Exercise details —
Identify each line containing the word "objects" and copy it.

Available data —
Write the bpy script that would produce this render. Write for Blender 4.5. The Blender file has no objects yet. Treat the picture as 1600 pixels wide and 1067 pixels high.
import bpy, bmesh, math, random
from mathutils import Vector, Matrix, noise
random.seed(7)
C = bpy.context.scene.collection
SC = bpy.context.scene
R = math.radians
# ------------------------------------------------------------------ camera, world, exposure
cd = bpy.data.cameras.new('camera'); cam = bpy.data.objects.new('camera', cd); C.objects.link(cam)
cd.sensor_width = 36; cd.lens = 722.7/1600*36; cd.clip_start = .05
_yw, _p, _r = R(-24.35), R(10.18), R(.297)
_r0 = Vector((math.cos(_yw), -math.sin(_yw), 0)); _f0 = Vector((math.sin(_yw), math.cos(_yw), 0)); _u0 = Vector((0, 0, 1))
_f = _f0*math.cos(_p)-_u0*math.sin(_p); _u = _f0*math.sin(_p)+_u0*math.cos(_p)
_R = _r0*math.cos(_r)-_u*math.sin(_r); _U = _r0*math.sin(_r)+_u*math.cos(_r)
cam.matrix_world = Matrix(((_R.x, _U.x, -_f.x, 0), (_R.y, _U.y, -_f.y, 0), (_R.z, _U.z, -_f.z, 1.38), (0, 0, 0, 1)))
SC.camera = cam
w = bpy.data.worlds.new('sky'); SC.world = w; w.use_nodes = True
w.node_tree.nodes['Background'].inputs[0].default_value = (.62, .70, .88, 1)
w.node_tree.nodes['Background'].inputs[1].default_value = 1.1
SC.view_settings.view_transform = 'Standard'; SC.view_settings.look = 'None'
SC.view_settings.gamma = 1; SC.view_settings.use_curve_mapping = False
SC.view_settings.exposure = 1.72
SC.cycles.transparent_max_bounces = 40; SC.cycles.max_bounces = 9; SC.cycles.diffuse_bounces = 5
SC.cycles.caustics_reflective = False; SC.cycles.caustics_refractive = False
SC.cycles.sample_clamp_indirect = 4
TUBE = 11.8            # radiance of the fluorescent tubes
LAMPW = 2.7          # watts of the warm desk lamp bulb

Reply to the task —
Write the bpy script that would produce this render. Write for Blender 4.5. The Blender file has no objects yet. Treat the picture as 1600 pixels wide and 1067 pixels high.
cd = bpy.data.cameras.new('camera'); cam = bpy.data.objects.new('camera', cd); C.objects.link(cam)